St. Vincent

St. Vincent

BY Stephen CarlickPublished Feb 21, 2014

9
"Oh what an ordinary day/ take out the garbage, masturbate," goes the opening line to "Birth In Reverse," the first single off of St. Vincent's (a.k.a. Annie Clark) self-titled fourth album. The seemingly incidental line illuminates why Clark might be one of the most fascinating songwriters of the last five years; she has a knack for identifying and analyzing society's unspoken banalities, turning them into universalities with which any honest listener could identify.

St. Vincent finds her flipping the script musically, too. Clark blurs sounds as if alchemically: Is that a guitar or a synth on opener "Rattlesnake"? Is she dialling the urgent riff of album highlight "Bring Me Your Loves" into a guitar, a keyboard or a telephone? Ultimately, it's academic; what's crucial to St. Vincent's excellence is the way Clark balances her sonic explorations with melodies and song structures that keep even her strangest compositions satisfyingly challenging and memorable without ever being either too easy or frustrating.

St. Vincent bears the hallmarks of her influences — "Digital Witness" and "Bring Me Your Loves," album highlights both, bear the rhythmic influence of Byrne and the work of Dap-King percussionist Homer Steinweiss — but in keeping with the album's title, it's unmistakably Clark at work.
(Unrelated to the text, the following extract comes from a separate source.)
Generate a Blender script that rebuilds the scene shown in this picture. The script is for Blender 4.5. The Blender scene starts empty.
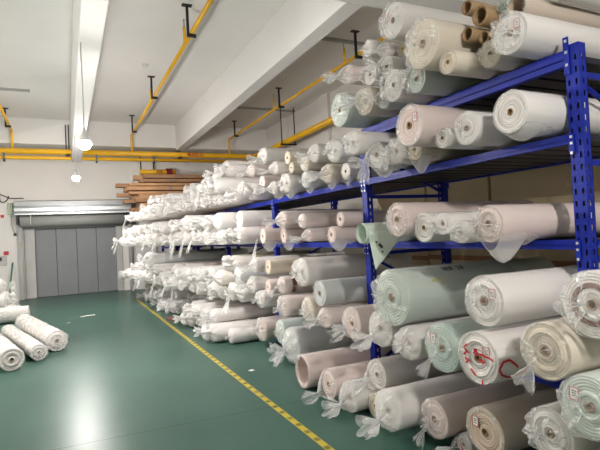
import bpy, math, random
from mathutils import Vector, noise
PI = math.pi
S = bpy.context.scene
COL = S.collection
R = random.Random(11)

# ------------------------------------------------------------------ helpers
def lin(h):
    h = h.lstrip('#')
    out = []
    for i in (0, 2, 4):
        c = int(h[i:i + 2], 16) / 255
        out.append(c / 12.92 if c <= .04045 else ((c + .055) / 1.055) ** 2.4)
    return (*out, 1.0)

class MB:
    def __init__(s): s.v = []; s.f = []; s.m = []
    def add(s, vs, fs, mi=0):
        b = len(s.v); s.v += [tuple(v) for v in vs]
        s.f += [tuple(b + i for i in f) for f in fs]; s.m += [mi] * len(fs)
    def box(s, x0, x1, y0, y1, z0, z1, mi=0):
        s.add([(x0, y0, z0), (x1, y0, z0), (x1, y1, z0), (x0, y1, z0), (x0, y0, z1), (x1, y0, z1), (x1, y1, z1), (x0, y1, z1)],
              [(0, 3, 2, 1), (4, 5, 6, 7), (0, 1, 5, 4), (1, 2, 6, 5), (2, 3, 7, 6), (3, 0, 4, 7)], mi)
    def tube(s, pts, r, n=12, mi=0, cap=True):
        pts = [Vector(p) for p in pts]; rings = []
        up = None
        for i, p in enumerate(pts):
            d = (pts[min(i + 1, len(pts) - 1)] - pts[max(i - 1, 0)]).normalized()
            if up is None:
                up = Vector((0, 0, 1)) if abs(d.z) < .9 else Vector((1, 0, 0))
            a = d.cross(up).normalized(); up = a.cross(d).normalized()
            rr = r[i] if isinstance(r, (list, tuple)) else r
            rings.append([p + rr * (math.cos(2 * PI * k / n) * a + math.sin(2 * PI * k / n) * up) for k in range(n)])
        s.loft(rings, mi, cap)
    def loft(s, rings, mi=0, cap=False):
        n = len(rings[0]); vs = [v for r in rings for v in r]; fs = []
        for i in range(len(rings) - 1):
            for k in range(n):
                k2 = (k + 1) % n
                fs.append((i * n + k, i * n + k2, (i + 1) * n + k2, (i + 1) * n + k))
        if cap:
            fs.append(tuple(range(n - 1, -1, -1))); b = (len(rings) - 1) * n; fs.append(tuple(b + k for k in range(n)))
        s.add(vs, fs, mi)
    def mesh(s, name, mats=(), smooth=False):
        me = bpy.data.meshes.new(name); me.from_pydata(s.v, [], s.f)
        for m in mats: me.materials.append(m)
        me.polygons.foreach_set('material_index', s.m)
        if smooth: me.polygons.foreach_set('use_smooth', [True] * len(s.f))
        me.update(); return me

def link(name, me, parent=None, loc=(0, 0, 0), scale=(1, 1, 1), color=None):
    o = bpy.data.objects.new(name, me); COL.objects.link(o)
    o.location = loc; o.scale = scale
    if parent is not None: o.parent = parent
    if color: o.color = color
    return o
def build(name, mb, mats, parent=None, smooth=False, loc=(0, 0, 0)):
    return link(name, mb.mesh(name, mats if isinstance(mats, (list, tuple)) else [mats], smooth), parent, loc)
def thing(name, loc=(0, 0, 0), rz=0):
    o = bpy.data.objects.new(name, None); o.empty_display_size = .1; COL.objects.link(o)
    o.location = loc; o.rotation_euler.z = rz; return o
def tag(o, label, cat, group=None):
    o['label'] = label; o['category'] = cat
    if group: o['group'] = group
    return o
def struct(o): o['kind'] = 'structure'; return o
def bevel(o, w=.004, seg=2):
    m = o.modifiers.new('bevel', 'BEVEL'); m.width = w; m.segments = seg; m.limit_method = 'ANGLE'; return o
def arc_path(pts, rad=.12, n=5):
    pts = [Vector(p) for p in pts]; out = [pts[0]]
    for i in range(1, len(pts) - 1):
        a, b, c = pts[i - 1], pts[i], pts[i + 1]
        p = b + (a - b).normalized() * rad; q = b + (c - b).normalized() * rad
        for k in range(n + 1):
            t = k / n; out.append((1 - t) ** 2 * p + 2 * t * (1 - t) * b + t * t * q)
    out.append(pts[-1]); return out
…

The meticulous arrangement of "Prince Johnny" recalls the best moments of 2009's Actor, while more kinetic moments ("Regret," "Every Tear Disappears") wring stream-of-consciousness urgency out of the sound of her 2011 LP, Strange Mercy.

By the time St. Vincent explodes climactically in the last minute of closer "Severed Crossed Fingers," Clark has made the beautiful ugly, the ugly beautiful and the difference between them nearly indistinguishable. If that sounds pretty complex and incredible, you've got a pretty good idea what listening to St. Vincent is like.